Saturday, December 19, 2015

the hot touching the cold.

0. my body is growing longer; i'd like it to stop. i wrap my feet in plastic and dangle them into ice water- i had seen this on tv once. it makes you stop growing- stop falling. stop embarrassing yourself. i am ice dunked in water. i have to pretend this, because i want to be in porn one day; i want to be oversexed, yes, i really think this that directly. i want to be smeared in glow in the dark halloween body paint much more than anything else. it is the same as being a baby and spitting all your food out.
this, of course, is an affair that will ultimately rearrange itself into the bottom of my mind- the very end. the top of a glacier is only ten percent of it. it sticks out of the water. it is the facade, the paraded around face. that ten percent needs to be chipped away at. the part of the mind hardest to connect to. the stuff one might as well give up on.

0. the body grays and we've decided not to leave it: "i don't want anything anymore but i continue to have it." the sky goes a hot-mustard as the heat waves emitting from the body carry themselves across it. the sand i trudge into and out of is blue, a blue i'm ruining. this landscape's bottom-half has been telling me what i am. also, has been telling me "life is a journey". when a sunset tears clouds apart along the gentle sky it's because the end of the day destroys.
0. in the distance i see my future speeding up toward me- a really fast bird. suddenly, i am two different people: the one that thinks and me.

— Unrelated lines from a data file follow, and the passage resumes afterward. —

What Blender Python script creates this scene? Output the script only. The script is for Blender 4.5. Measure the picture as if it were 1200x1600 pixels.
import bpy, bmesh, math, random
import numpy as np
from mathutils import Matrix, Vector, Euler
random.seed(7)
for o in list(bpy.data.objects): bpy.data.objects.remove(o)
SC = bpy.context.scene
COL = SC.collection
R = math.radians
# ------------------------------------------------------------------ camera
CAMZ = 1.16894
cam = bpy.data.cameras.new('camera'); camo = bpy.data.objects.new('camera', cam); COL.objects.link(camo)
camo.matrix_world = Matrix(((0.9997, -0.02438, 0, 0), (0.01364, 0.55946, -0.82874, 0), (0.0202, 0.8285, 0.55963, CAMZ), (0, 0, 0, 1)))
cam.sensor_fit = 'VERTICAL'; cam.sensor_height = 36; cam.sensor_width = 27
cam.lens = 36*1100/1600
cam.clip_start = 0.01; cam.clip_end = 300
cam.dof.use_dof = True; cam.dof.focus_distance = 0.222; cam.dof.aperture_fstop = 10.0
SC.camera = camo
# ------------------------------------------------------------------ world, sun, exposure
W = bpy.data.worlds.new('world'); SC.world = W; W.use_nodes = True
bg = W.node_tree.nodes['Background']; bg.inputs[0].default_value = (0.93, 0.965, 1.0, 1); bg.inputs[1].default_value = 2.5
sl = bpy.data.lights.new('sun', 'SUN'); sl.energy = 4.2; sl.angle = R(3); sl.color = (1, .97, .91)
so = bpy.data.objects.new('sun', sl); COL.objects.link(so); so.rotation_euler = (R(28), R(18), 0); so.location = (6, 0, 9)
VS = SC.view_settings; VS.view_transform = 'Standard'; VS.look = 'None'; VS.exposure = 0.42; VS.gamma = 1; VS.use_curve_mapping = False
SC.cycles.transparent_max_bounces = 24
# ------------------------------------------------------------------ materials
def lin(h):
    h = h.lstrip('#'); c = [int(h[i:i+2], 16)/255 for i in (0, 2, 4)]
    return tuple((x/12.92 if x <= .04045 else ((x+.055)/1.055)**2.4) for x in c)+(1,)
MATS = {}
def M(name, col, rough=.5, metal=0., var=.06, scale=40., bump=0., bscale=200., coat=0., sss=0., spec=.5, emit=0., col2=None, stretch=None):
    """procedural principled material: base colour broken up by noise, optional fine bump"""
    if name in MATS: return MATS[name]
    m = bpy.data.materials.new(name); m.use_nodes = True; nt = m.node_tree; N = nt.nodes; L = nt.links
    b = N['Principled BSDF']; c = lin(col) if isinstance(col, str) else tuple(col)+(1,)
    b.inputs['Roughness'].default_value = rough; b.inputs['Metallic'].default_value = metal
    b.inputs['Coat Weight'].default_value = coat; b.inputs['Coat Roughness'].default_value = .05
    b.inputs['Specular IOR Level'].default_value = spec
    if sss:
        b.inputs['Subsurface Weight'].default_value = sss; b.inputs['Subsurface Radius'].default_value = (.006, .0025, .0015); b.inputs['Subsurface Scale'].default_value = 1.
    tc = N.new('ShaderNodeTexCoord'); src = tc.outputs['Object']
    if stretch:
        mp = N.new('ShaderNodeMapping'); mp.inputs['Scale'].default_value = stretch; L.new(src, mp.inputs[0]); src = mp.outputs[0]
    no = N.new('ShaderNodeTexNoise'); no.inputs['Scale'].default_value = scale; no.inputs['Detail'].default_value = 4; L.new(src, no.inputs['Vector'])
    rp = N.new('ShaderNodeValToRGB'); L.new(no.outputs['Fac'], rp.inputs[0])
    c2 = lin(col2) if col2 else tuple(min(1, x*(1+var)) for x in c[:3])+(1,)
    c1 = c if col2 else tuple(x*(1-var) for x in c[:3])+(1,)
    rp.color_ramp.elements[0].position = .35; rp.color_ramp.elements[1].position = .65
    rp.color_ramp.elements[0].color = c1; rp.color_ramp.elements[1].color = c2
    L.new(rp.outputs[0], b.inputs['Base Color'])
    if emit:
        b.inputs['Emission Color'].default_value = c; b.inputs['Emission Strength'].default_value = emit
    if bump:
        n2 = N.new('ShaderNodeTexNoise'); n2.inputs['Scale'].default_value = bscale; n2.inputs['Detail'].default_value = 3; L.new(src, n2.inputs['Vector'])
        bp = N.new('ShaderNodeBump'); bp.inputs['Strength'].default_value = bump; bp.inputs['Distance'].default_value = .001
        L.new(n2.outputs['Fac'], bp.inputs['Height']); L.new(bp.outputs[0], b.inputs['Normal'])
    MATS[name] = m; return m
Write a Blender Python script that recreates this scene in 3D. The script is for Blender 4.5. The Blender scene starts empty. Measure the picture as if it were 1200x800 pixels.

here we have collections of land from other parts of the world we never went to and will never go to because they have changed so much that they don't exist anymore. pangea is no longer. we cannot go back nor can we go forward. not today. we cannot give to the tall rise of the sun- maybe a few generations from now, but not any time soon. we do not know anything except what we do not need to know. we are becomers which is nice. i look forward to sinking into the degeneration i see around me.
now is not the time to focus on falling in love. there is no path for it. we must bulldoze.
also, this is not a time for teaching, for learning. and there are no secrets to be kept. we reverberate our secrets without words. everyone knows we all have secrets. we can see them inside the eyes of one another. i'm not surprised by anything anymore.
the thousand yard stare: this is a wound we are in, coolly talking inside itself. everything has been done before at this point except this wound healing itself entirely. we gather inside it, cajoling it to make sense of what it is experiencing. we must dissect it.

i am now taking pictures of the vandalism under a train overpass, vaguely aware that i'm really laying belly-up on a couch. "dirty ghetto stoners". i find myself becoming calmed; being explained. there was a time when everybody knew the music did not need to change. and then, the music changed. it went on to reflect an industry.
war is a sin is what i've learned in the drums of splendor. prostitution is what it is the harp strings fluttered across my skin. most of what we do is unnecessary. the world is starving.
i'm trying to practice this acceptance, this buddhism thing, because i so want to be that way: humbled by my suffering, even inspired by it. but i am angry. my acceptance thing happens because i think too much. it drives me somewhere, but not toward acceptance... i'm driven somewhere in which things are not how they are inside, and there's nothing i can really do about it.

i don't remember what you were doing but there was something about you, in that exact moment, that made you out to be a birch tree. road signs were everywhere- but too, you. a baby tree- a baby birch, white and wintery, upright, narrow...mythical, somehow. old birches aren't around anymore, they're ghosts. they still appear because they were the color ghosts are in the first place.
they're ghosts that didn't have funerals, so they're heavier than even us. their shadows are tales of honesty, of stillness. established truths. you can walk away from such, but when you go back, it'll still be there.
i know you are still there and i know that i am still fixated on you, an old portrait of a tree that was once very little, having only a few branches. i meditate on your growth, on a fantasized growth of us together. but i'm not a birch tree. i'm not even a tree. i'm a person that continues to walk around, else, baking in the sun, letting out fumes...blindly, i set myself on fire, thinking about how i knew you once. i do know something else. i know you are still rooted in the same spot- that you are out there, that you are not only out there but you are safe.

i claim my own transparency, but i'm beginning to see a shape surrounding my body- my sense of being in a universe- i'm seeing a little better, reflected in everything else along with my failures. something is beautiful and i grew ashamed of how beautiful it was. all the waters are polluted anyway. the ghosts who are given funerals have no where to go. we are all stuck here, surrounded by these waters drowning us.

when i see the sky spread milk frothing throughout the sea, my walls soften and speak- short-bursting particles of electricity listening to new rivers. current events. i know every molecule like how i know myself. the teeth of the heavier clouds sink slowly into the surface of the skin of first my walls, then deciding if i'm next.

0. when i think of your soul i think of mine.
when the revolution takes place, it's because we've all gone insane. we are leaves set on fire, crinkling ablaze. fire spreads- fire will be alright.